My best bet is that she was the Sophia who married a Patrick Rieley in Madras (now Chennai) in May 1819. She had grown up in the Female Orphan Asylum. Patrick was a teacher in the Free School. The children who went to both the male and the female orphan asylums in those days were often the children of Indian mothers and fathers from Europe. The fathers’ would leave and the mothers would have no way to look after their children – so they would leave them at the orphanage, where the church tried to turn them into useful members of society. I can’t find Sophia’s birth record so I don’t know for certain, but along with everything else this is what fits. It explains a lot, looking at that sprawling tree. It explains why my grandfather’s brother Terence, who ran away to sea and went to America, would tell the Federal Census that he had been born in Ireland. It also explains perhaps, why he wrote on his draft registration for the First World War, that he was a citizen or a subject of India. It explains why they were such a close knit family, never moving far away from each other, intermarrying – because they were “that” community – neither one thing or the other – both.

My theory is that young Patrick Rieley left Cavan or wherever he was from, having grown up with talk of rebellion. He would have heard stories of 1798 and 1803. He would have perhaps had contact with some of the progressive education reformers around at the time. People like Maria Edgeworth, who thought that Ireland’s troubles could be eased if only the children were taught well and taught together. Perhaps young Patrick thought that he could do something good with that education, that he made his way to India. A generation before he arrived, a teacher at the free school had pioneered the method of peer education known as the Madras system. This system of pupil teachers revolutionised teaching in places with a shortage of teachers. Perhaps Patrick wanted to be part of that legacy.

Whatever reason Patrick went to India for – if indeed he was the one who went there – he started a fascinating history. It’s been exciting tracing all those different branches and there’s a lot more work to do. I’ve only found out the direct line. I still don’t know if any branches of the family stayed, if any are still there. I find it hard to understand why anyone would hide such a story – but of course there were, there are a lot of reasons why people choose to do the things they do. This was not and is not a particularly tolerant world.

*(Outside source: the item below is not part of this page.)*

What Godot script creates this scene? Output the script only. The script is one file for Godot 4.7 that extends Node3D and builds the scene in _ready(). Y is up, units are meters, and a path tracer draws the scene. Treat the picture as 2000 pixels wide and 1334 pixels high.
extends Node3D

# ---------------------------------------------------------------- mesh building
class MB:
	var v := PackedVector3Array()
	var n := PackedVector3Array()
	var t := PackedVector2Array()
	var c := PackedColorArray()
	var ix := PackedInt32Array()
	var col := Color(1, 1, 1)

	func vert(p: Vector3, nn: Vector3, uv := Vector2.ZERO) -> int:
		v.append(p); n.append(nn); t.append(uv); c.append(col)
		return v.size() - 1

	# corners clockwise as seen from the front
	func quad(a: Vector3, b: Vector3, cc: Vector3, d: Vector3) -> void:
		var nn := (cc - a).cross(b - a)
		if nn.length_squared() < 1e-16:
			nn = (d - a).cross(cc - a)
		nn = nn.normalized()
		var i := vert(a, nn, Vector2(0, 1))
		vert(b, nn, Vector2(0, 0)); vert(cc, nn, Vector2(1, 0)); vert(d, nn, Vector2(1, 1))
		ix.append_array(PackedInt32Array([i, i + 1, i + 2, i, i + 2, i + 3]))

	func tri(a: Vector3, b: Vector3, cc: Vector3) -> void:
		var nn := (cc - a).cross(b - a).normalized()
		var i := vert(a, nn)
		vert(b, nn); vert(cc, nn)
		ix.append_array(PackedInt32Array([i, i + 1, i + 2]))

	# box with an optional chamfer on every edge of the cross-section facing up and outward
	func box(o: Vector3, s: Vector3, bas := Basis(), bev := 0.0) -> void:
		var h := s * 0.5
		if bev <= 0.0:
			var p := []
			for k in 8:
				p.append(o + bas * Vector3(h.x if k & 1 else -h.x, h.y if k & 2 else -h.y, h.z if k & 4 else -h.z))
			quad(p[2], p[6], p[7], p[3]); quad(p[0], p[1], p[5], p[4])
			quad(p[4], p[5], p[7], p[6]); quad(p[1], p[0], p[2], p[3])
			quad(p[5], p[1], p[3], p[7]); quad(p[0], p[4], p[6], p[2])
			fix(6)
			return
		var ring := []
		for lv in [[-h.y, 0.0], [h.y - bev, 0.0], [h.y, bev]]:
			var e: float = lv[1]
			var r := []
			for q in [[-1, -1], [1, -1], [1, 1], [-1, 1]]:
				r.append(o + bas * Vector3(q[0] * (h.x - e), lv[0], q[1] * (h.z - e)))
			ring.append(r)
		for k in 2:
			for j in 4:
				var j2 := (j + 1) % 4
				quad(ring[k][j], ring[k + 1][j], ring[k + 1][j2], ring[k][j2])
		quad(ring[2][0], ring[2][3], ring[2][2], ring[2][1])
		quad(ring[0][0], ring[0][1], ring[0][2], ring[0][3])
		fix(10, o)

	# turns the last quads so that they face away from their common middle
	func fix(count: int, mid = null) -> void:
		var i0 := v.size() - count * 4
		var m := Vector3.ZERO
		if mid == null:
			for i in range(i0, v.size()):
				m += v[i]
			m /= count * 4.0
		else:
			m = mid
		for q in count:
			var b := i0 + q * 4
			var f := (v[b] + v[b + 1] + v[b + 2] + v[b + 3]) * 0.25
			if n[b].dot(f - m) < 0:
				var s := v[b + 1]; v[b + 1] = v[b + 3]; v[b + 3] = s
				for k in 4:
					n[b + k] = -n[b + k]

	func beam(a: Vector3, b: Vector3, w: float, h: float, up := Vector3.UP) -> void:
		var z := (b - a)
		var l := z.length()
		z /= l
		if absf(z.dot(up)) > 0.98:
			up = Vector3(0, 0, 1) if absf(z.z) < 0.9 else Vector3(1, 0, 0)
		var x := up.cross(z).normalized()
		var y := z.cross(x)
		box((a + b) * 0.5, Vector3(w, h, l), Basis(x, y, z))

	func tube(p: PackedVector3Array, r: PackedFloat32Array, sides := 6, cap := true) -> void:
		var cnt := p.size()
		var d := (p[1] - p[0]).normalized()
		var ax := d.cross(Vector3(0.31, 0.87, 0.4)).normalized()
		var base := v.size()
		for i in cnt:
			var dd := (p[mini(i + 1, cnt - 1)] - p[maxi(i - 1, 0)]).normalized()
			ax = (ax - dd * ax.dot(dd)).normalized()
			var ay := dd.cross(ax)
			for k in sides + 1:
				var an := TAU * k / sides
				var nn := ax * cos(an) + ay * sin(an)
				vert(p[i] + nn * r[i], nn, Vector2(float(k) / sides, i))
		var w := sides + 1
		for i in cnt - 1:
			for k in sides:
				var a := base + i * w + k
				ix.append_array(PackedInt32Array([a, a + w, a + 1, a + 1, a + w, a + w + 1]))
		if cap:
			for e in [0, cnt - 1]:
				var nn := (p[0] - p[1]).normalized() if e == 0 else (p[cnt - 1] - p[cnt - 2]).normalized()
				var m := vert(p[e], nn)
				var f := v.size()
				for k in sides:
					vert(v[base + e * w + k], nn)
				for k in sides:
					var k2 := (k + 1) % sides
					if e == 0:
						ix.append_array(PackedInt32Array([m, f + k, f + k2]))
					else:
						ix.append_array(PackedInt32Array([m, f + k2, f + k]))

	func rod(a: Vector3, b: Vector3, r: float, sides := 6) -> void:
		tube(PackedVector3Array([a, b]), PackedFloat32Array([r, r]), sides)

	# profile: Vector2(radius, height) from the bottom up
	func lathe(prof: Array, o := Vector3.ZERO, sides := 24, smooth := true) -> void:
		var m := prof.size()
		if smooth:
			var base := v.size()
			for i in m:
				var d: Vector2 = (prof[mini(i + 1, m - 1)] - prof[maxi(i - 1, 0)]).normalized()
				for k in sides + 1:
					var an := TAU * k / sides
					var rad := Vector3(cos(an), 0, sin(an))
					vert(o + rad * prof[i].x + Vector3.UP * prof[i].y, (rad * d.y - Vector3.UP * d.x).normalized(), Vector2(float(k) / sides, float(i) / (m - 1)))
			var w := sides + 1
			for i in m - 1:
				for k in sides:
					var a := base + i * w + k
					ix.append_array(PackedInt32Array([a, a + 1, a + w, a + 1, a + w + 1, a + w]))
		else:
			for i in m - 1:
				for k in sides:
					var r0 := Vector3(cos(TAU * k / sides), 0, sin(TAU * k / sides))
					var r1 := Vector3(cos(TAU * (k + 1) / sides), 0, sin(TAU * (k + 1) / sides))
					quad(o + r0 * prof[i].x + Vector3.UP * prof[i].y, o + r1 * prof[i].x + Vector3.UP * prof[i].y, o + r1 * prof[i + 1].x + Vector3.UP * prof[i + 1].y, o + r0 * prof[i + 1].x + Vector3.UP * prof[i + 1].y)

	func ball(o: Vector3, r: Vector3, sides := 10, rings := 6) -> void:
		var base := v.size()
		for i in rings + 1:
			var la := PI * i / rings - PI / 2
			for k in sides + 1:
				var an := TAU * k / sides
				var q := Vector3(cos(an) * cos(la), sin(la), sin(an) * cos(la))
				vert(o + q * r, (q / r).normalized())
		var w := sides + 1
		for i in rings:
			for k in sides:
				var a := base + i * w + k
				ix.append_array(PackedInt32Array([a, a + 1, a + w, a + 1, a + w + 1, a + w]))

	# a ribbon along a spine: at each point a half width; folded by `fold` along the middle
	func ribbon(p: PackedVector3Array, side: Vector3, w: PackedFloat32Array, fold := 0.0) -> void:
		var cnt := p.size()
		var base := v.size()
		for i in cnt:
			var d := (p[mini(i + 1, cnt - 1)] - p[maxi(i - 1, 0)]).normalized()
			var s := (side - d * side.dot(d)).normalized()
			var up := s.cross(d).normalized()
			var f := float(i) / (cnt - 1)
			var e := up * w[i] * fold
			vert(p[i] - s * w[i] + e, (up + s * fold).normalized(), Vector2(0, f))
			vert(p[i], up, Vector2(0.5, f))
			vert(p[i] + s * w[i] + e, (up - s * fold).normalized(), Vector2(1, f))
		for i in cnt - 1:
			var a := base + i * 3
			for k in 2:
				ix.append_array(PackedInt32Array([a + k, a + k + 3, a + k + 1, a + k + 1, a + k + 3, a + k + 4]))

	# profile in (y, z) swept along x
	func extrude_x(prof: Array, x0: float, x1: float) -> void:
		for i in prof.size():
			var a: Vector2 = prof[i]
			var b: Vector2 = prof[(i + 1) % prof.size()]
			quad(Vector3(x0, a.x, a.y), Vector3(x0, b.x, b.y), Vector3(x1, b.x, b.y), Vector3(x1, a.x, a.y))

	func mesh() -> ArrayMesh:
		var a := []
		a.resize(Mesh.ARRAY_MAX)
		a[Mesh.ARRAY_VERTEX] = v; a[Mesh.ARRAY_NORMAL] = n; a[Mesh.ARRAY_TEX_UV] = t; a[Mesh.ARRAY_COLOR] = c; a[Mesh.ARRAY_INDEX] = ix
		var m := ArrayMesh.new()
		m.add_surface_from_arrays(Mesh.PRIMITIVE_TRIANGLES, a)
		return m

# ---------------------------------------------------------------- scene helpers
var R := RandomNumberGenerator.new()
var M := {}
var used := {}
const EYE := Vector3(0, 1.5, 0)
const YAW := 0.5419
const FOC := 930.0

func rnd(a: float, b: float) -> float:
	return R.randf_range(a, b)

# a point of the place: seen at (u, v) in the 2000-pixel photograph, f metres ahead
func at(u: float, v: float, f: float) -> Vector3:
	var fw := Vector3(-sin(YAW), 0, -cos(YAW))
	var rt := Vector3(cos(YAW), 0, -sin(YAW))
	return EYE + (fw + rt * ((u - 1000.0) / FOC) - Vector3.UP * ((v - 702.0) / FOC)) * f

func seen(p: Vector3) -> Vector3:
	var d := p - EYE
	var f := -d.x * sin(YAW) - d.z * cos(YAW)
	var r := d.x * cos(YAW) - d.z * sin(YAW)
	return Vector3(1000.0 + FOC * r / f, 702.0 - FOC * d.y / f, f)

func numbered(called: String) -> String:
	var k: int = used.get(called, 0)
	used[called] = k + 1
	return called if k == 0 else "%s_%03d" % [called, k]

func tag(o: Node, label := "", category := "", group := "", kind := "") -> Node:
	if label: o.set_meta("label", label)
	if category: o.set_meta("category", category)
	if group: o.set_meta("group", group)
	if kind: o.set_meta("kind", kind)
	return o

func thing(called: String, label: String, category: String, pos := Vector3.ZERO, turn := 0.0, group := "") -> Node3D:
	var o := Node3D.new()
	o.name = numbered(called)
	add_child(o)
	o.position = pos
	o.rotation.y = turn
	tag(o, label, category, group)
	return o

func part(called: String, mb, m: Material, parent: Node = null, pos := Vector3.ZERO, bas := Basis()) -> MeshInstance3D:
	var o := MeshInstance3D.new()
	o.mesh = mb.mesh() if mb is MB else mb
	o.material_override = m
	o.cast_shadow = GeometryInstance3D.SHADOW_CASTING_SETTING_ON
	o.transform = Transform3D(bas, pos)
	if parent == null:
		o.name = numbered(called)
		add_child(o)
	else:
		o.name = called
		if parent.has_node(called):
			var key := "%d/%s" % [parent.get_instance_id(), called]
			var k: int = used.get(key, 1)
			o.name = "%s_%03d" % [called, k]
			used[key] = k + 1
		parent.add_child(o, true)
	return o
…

When I was very small, even before we moved to Ireland, I was still used to looking different. Every now and then I would get asked where I was from, because my face didn’t fit the standard British model. Over the years, I’ve been told my colouring came from Spain, or the Celts, or the Baltic. Perhaps the reason for the dark hair and sallow skin actually goes back to Patrick Rieley. I never did find those Irish roots but I’ll keep digging. Maybe some very early records didn’t get burnt in the Four Courts fire. It’ll be fun looking anyway.